Following the Great Recession, the reputations of banks and appraisers suffered tremendously. The result has been increased scrutiny followed by more regulations and oversight. Whenever that is the case, the inevitable consequence is increased costs.
The largest financial institutions can absorb those costs, but the vast majority of small to mid-size banks cannot. At least not while remaining acceptably profitable.
Enter outsourcing.
There are plenty of options out there for banks to consider when outsourcing their appraisal process management, but as with anything else, not all options are created equal.
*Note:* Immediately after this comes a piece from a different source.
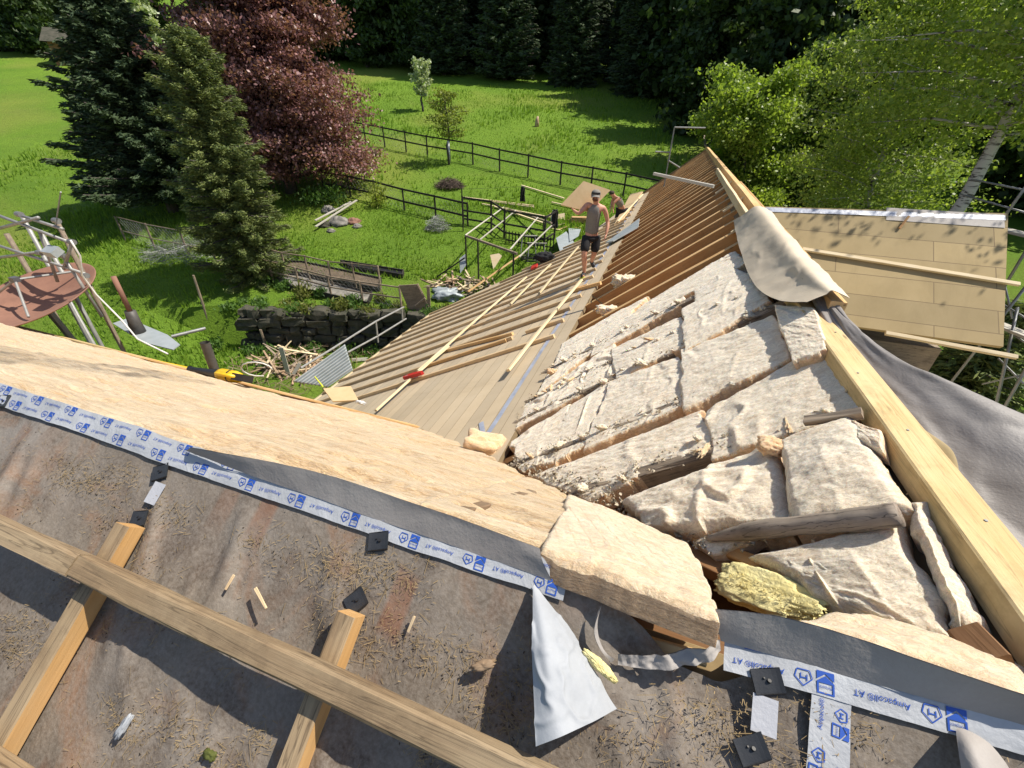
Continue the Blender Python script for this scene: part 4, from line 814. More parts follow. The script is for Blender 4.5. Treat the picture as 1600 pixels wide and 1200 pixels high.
# straw and dirt on the membrane
def debris():
    vs = []; qs = []; k = 0
    cl = [(rnd.uniform(.2, 3.6), rnd.uniform(.1, .9), rnd.uniform(.02, .07)) for _ in range(60)]
    cl += [na_px(*p)+(.05,) for p in [(100, 735), (160, 745), (265, 800), (430, 700), (520, 890), (700, 790), (620, 900), (640, 1010), (780, 1120), (800, 1080), (1130, 1150), (1110, 1120), (990, 1170), (330, 1185), (200, 1130), (540, 985), (560, 890), (720, 1040)] for _2 in range(3)]
    for i in range(7000):
        if rnd.random() < .93: c = rnd.choice(cl); l = rnd.gauss(c[0], c[2]*1.4); s = rnd.gauss(c[1], c[2]*.7)
        else: l = rnd.uniform(0, 4); s = rnd.uniform(.06, 1.2)
        if s < edge_s(l)+.03: continue
        a = rnd.uniform(0, 3.14); L = rnd.uniform(.003, .016) if rnd.random() < .9 else rnd.uniform(.015, .05); w_ = rnd.uniform(.0003, .0008); o = float(mem_off(l, s))+.002; dx = math.cos(a)*L/2; dy = math.sin(a)*L/2
        h1 = rnd.uniform(0, .004); h2 = rnd.uniform(0, .008); nx = -math.sin(a)*w_; ny = math.cos(a)*w_
        P = [NAp(l-dx-nx, s-dy-ny, o+h1), NAp(l-dx+nx, s-dy+ny, o+h1), NAp(l+dx+nx, s+dy+ny, o+h2), NAp(l+dx-nx, s+dy-ny, o+h2)]
        vs += [tuple(p) for p in P]; qs.append((k, k+1, k+2, k+3)); k += 4
    tag(npmesh('straw_debris', np.array(vs), np.array(qs), MT['straw']), 'bits of straw and dry moss scattered over the grey membrane', 'debris', kind='stuff')
    vs = []; qs = []; k = 0
    for i in range(2600):
        c = rnd.choice(cl); l = rnd.gauss(c[0], c[2]); s = rnd.gauss(c[1], c[2]*.6)
        if s < edge_s(l)+.03: continue
        o = float(mem_off(l, s)); r_ = rnd.uniform(.001, .0045); p = NAp(l, s, o+r_*.5)
        d = [Vector((rnd.gauss(0, 1), rnd.gauss(0, 1), rnd.gauss(0, 1))).normalized()*r_ for _ in range(4)]
        vs += [tuple(p+x) for x in d]; qs += [(k, k+1, k+2), (k, k+2, k+3), (k, k+1, k+3), (k+1, k+2, k+3)]; k += 4
    tag(npmesh('moss_crumbs', np.array(vs), np.array(qs), MT['earth']), 'dark crumbs of moss and dirt on the membrane', 'debris', kind='stuff')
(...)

Here are what we believe are the key traits in an appraisal management company, as well as some things to ask your prospective – or current – appraisal management company to be certain they are the right partner for you:
Expertise
When you bring in a partner to manage your appraisal process, you need more than someone to simply sign off on the final product. Appraisals are an integral part of the loan process, not just fodder for the loan file. Below are some suggested questions to be certain they have the expertise you need:
- How many reviewers does your firm have?
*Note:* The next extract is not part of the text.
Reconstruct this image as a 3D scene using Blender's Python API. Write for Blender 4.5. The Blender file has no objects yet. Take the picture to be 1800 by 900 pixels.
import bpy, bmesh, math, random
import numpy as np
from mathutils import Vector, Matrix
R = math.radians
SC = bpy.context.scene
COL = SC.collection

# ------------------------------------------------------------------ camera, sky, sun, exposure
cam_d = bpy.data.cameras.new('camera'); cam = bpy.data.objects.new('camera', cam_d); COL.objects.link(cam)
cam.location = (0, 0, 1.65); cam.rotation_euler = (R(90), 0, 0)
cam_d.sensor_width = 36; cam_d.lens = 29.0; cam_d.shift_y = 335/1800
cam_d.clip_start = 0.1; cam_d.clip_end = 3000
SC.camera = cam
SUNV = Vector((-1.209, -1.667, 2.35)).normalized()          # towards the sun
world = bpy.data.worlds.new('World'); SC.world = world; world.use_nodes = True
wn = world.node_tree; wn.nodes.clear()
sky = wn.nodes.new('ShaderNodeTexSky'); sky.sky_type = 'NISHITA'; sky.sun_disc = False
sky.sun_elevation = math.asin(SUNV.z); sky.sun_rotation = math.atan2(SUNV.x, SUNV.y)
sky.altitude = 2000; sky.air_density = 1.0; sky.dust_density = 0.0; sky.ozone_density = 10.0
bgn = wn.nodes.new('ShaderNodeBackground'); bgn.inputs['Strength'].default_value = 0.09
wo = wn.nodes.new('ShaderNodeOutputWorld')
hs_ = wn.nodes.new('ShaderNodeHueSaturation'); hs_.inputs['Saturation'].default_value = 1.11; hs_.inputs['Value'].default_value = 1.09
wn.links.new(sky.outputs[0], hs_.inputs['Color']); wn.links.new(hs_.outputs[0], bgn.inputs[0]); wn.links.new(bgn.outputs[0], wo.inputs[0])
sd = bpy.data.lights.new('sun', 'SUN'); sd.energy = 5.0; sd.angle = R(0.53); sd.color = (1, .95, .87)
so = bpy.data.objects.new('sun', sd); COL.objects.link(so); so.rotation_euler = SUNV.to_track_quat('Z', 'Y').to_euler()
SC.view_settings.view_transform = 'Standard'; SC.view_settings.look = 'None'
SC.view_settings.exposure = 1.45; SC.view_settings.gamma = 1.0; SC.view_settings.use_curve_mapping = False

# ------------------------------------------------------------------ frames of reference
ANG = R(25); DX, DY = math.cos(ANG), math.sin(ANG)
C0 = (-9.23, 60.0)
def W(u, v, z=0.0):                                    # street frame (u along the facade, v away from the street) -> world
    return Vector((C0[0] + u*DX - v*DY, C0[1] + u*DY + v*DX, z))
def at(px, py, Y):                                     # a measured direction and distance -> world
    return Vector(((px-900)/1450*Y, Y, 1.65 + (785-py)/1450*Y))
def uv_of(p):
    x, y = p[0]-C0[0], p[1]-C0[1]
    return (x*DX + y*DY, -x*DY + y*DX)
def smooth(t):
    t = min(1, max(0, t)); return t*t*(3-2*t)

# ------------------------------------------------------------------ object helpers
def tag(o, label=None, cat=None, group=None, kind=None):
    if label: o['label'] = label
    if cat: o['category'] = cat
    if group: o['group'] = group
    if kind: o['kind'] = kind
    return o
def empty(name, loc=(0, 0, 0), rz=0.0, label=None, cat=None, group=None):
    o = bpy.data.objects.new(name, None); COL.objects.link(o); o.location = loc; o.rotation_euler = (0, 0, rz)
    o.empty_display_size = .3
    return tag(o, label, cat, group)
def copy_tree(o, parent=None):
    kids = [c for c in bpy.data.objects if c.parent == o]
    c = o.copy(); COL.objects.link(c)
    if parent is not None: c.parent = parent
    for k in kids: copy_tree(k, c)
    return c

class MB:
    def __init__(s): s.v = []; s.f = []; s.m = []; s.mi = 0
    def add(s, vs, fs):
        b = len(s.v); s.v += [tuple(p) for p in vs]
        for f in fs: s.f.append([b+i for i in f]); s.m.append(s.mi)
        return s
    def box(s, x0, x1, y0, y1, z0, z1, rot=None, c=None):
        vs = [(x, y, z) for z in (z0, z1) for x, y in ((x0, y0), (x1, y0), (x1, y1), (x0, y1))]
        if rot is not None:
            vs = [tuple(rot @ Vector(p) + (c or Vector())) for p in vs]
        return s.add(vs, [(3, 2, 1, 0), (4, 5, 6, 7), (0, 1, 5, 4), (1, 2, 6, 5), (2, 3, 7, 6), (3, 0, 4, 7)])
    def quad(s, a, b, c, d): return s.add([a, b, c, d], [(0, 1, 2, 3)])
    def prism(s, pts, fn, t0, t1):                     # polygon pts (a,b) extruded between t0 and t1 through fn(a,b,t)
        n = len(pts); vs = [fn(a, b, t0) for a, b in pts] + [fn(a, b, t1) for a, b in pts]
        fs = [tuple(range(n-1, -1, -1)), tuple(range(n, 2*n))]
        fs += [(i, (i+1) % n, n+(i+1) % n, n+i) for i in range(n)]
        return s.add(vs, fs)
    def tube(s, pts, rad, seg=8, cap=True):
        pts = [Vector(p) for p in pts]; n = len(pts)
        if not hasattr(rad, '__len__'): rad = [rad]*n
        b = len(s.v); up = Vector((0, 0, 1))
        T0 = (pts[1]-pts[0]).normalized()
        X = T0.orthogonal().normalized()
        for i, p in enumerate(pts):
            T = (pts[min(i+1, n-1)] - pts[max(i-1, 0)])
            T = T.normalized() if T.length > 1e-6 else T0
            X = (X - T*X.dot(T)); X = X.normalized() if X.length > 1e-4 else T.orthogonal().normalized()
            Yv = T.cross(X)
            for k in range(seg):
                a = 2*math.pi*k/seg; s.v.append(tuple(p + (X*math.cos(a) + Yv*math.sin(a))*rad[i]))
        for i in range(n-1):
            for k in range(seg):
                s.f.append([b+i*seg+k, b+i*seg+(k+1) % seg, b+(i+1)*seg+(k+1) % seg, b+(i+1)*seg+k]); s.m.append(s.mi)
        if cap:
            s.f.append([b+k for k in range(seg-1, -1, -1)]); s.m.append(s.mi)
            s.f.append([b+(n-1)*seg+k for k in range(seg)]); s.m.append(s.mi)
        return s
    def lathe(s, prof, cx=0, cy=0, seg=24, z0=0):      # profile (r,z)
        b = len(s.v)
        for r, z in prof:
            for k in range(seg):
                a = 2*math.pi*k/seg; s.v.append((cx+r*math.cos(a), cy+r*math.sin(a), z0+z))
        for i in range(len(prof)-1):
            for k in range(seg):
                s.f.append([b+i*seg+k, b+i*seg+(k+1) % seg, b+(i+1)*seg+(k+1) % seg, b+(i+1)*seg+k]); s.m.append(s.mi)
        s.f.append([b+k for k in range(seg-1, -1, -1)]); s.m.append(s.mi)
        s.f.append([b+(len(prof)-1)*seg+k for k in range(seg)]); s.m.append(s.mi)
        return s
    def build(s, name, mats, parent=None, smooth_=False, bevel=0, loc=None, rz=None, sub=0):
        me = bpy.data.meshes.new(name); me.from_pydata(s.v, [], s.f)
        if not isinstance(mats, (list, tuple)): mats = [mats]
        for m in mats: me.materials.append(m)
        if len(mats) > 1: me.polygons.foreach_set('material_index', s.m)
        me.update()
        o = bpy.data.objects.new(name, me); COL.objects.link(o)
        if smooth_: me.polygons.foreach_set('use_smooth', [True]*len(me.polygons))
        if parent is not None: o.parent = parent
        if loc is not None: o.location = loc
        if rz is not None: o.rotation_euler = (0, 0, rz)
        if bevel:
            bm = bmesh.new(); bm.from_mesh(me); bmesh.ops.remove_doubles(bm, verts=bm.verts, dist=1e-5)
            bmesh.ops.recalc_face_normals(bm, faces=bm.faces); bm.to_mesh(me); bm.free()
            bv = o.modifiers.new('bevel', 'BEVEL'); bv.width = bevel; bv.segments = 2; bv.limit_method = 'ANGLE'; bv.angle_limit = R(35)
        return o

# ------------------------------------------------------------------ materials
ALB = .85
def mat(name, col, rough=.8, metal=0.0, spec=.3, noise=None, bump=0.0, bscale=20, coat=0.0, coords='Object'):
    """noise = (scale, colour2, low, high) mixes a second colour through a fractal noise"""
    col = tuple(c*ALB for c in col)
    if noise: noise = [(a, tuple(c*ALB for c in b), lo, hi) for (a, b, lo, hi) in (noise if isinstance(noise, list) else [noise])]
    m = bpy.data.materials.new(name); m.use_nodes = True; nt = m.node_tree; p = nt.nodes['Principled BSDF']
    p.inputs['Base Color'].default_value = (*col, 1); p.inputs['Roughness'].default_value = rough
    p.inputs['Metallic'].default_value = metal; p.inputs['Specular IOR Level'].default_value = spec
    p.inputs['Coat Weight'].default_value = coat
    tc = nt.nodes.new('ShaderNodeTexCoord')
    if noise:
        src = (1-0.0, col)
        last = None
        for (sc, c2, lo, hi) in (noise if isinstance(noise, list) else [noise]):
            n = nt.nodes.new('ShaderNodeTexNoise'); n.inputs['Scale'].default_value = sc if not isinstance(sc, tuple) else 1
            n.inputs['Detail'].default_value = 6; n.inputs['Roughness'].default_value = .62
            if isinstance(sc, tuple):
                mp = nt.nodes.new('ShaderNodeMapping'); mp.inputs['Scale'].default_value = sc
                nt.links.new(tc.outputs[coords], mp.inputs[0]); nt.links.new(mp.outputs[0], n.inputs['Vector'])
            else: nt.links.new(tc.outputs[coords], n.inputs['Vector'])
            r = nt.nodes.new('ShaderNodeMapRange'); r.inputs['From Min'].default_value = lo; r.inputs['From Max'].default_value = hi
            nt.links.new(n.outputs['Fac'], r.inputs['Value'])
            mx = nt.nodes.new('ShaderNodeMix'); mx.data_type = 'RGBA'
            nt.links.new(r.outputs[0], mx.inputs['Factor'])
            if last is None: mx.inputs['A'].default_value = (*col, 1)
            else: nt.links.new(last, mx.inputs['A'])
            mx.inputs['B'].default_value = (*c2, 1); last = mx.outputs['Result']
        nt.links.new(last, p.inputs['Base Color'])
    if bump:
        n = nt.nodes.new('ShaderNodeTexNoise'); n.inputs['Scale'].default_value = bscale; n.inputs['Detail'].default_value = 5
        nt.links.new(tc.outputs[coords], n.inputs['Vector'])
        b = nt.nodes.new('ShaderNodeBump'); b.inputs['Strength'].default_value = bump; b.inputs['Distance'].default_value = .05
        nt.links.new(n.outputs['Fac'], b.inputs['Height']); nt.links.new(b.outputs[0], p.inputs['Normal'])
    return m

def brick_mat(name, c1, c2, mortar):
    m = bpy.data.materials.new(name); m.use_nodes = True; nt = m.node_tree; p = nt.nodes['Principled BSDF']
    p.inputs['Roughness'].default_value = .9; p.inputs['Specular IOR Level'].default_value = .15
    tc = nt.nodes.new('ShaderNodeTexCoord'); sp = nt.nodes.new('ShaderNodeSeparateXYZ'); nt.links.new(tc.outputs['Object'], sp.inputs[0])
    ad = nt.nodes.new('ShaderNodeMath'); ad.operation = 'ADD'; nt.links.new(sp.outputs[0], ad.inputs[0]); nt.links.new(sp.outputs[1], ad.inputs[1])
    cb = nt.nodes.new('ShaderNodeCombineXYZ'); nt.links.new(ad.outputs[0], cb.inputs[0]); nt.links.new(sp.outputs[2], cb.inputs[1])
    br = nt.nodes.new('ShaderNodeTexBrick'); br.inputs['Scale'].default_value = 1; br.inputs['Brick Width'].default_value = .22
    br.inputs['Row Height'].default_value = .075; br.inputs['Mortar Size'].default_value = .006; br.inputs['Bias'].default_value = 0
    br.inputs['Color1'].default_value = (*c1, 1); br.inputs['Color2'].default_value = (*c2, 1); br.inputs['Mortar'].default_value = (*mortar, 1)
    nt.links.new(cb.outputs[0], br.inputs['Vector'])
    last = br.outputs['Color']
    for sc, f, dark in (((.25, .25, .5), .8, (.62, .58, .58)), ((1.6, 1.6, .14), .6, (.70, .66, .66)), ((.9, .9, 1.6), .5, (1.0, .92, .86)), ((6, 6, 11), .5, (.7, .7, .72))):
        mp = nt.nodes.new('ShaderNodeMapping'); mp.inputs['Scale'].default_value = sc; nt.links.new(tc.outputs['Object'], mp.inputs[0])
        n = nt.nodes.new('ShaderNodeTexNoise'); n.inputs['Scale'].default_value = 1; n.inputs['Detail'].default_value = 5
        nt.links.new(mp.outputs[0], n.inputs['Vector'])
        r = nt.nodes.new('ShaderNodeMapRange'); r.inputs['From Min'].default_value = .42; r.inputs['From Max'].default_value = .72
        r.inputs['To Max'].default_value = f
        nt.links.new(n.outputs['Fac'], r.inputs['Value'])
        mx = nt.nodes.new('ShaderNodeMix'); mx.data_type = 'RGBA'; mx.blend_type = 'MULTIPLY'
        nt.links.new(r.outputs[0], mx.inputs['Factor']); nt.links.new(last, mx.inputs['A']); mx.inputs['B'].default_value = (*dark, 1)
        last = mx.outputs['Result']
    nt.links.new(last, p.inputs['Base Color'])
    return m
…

- How many of them hold the MAI designation?
- How much actual appraisal experience do they have?
- What are their areas of expertise?
Service
What good is a company that has plenty of experts, but is impossible to reach, keeps you in the dark about the status of projects, or doesn’t allow you to easily access your reports? To be sure this kind of bad service doesn’t happen to you, here are some questions to ask:
- Who at the firm will be responsible for keeping us updated on projects, and how will they do it?
- Can we initiate an appraisal request online? If so, is it only during certain times of day or days of the week?
- Once an appraisal and review is complete, do you store the documents so we can access them if we need copies? If so, how long are they available?
Independence
It goes without saying that the firm you choose must be independent of the lending function, but there is more to it than that. You have to be able to trust that your third party partner has no vested in interest in the outcome of the appraisal, and that the appraisal review they provide will satisfy your regulators. Again, here are some suggested questions to ask:
- Is your company in any way related to a real estate broker?
- Will your firm continue to bid on our appraisal projects if we partner on the appraisal management function?
- Do your reviews ensure that we are 100% compliant with our regulators?
We believe that if you take the time to ask these questions, and really listen to the answers, you will find the right partner to manage your appraisal process. When that happens, you can get back to focusing on growing your bank instead of dealing with unhappy regulators.